Thursday, May 06, 2010

Self Care

I did some yoga today. I'm stiff and my breathing is ... well ... I'm barely breathing. I managed one breath deep enough that it hurt. I imagine that part of my lungs hasn't expanded in a few years. When I was young and tried to do exercise that I hadn't done in awhile I would be able to do it. I might feel stiff or achy afterward but I could do it. Not now. I have no range of motion, no stamina. Everything feels like a strain.
Barbara and I had an interesting talk about several body issues the other day. She has this great articulation about self care. When you're a baby and even a young child your parents take care of you. Hopefully. As you grow up you begin to take over. Again. Hopefully. But when you're young it doesn't usually take much time or energy. As you get into middle age self care begins to require time and energy. That has certainly been my experience.
I remember when I was a preteen and teen I was excited about self care. I bought lotions and acne creams and nail files. I read teen magazines for instruction. In my late teen and young adult years and became more invested in a rock and roll identity I began to eschew self care. Drugs, alcohol, risky behavior. Yeah baby. At the same time there was hippie identity, which included macrobiotics and yoga and drugs that didn't cause irreparable damage. All of which was expanded upon by the New Age in which self care revealed the true depth of one's self worth and probably concern for the planet.
I remember a time when I ( and many of my friends ) went directly from aerobics class to a bar and usually straight to the bathroom where we had a rolled up dollar bill in one hand and a cocktail in the other. And it always seemed to me that the people who partied the hardest were the first to show up at class the next day.
This is the American way. A commercial for junk food is followed by a commercial for a weight loss product and then one for a pill to enable the consumption of foods that may be difficult to digest and then an exercise program.
I always leaned toward the identities that hurt. And I think I did that as an act of rebellion. I'd been told for so long that, since I was fat, I was ugly and unhealthy. The simple eat less/exercise more equation was never simple for me. It required eating so much less and exercising so much more and never really resulted in success. Read: thin. Rock and roll, hippie identity gave me the attitude needed to reject some of that junk, buoyed no doubt by my grandmother's disapproval of dieting.

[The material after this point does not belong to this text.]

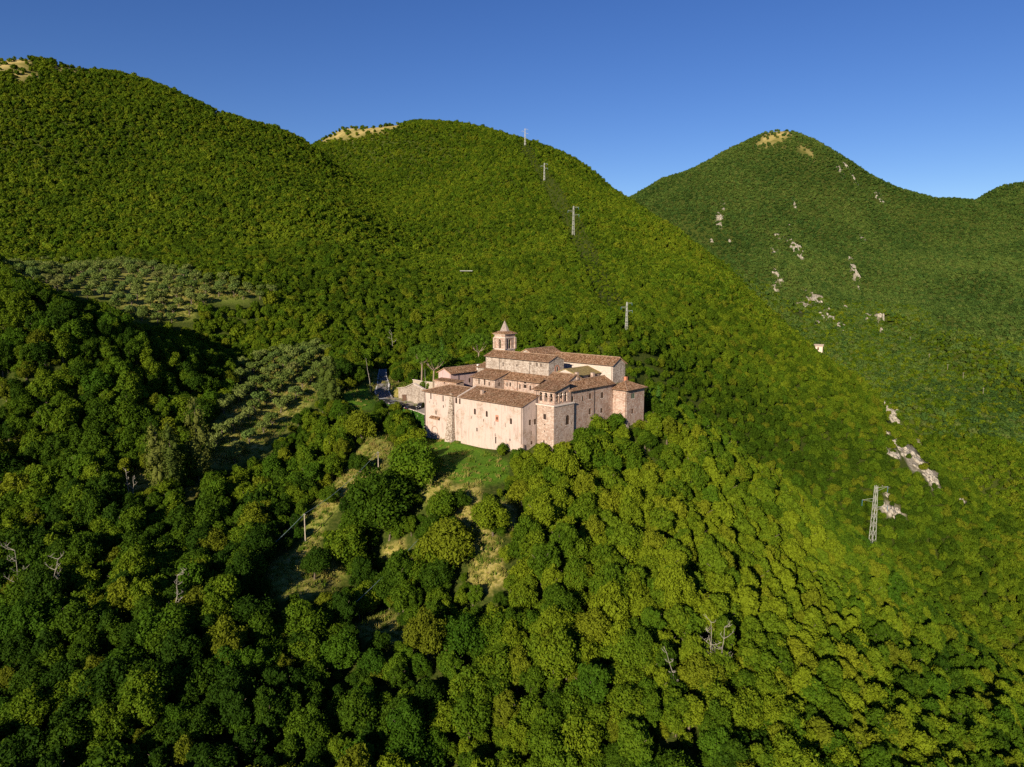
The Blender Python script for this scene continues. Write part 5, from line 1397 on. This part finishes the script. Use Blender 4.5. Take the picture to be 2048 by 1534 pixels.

The book I'm reading mentioned referenced the Lacan Mirror theory and sparked a memory of standing in front of a full length mirror as a preteen admiring my flattened belly and budding breasts. My thighs were still "too big" but another week of diet soda would fix that. Uh. Not so much. I compare that to how I feel when I look in the mirror now. Older. Full belly. Drooping breasts. I've done standing in front of a mirror and work on changing what I see bit. And I often have moments of seeing beauty. What I'm certain of is that the view in the mirror changes even when my body doesn't. What is really reflected is how rooted I am in any given moment.
I feel resistance, bordering on contempt for people who do self care. I used to hate the lotion girls. You know, the girls who have a lotion for every part of their body. Now I am a lotion girl. Lotion for my feet. Lotion for my legs. Lotion for pain. Lotion for my hands on the desk, at the ready. It's exhausting.
My knee is much better but still hurts sometimes. And I experience days when all of my joints ache. It can be completely debilitating. Hence the yoga.
I watched an episode of House the other day in which he comes to realize how his anger and mistrust of everyone is a way of keeping him separate. I'd seen it before but something about it hit me this time. I'm trying to understand my own self imposed isolation. A conversation between Moyers and Barry Lopez brought on more thinking.
"And then you have to ask yourself, "Why does the Dalai Lama laugh? Why does Desmond Tutu--you know, was somebody that I worked with once--why is he capable of such laughter?" And I think part of the answer is that they're fully comfortable with the riotous expression, the darkness and the light, of what it means to be alive."
I like that. It feels lucid and useful.
"There are simply no answers to some of the great pressing questions. You continue to live them out, making your life a worthy expression of leaning into the light."
Every week I rotate my plants. I enjoy watching the way they move toward the light. I have a plant that is only happy in one spot in my apartment. It really wants more direct light than I have available but it survives in that one spot. I move the furniture around it. Some of my plants are fine far away from the window and others need to feel the rays of the sun. So a "worthy expression" is determined by our individual natures.
I am someone who like the autumn and the early sunsets. I like the retreat inward. I also like this time of year when every morning is a bit brighter and every evening comes later. I know I need my inward time but I also need to be in relationship and dialogue to grow. How much of each changes all the time and my default is withdrawal. I have to push myself out the door. When I was younger it was the opposite. I wanted to be out in the mix all of the time.
I watch as House resorts to snarky, meanness and then watch as he becomes aware. In and out.
Yoga requires inwardness. I do often listen to the news while I do yoga but it seems less useful. Yoga is now physically and emotionally difficult. My resistance to self care continues. I lean toward it. Off balance and stiffly.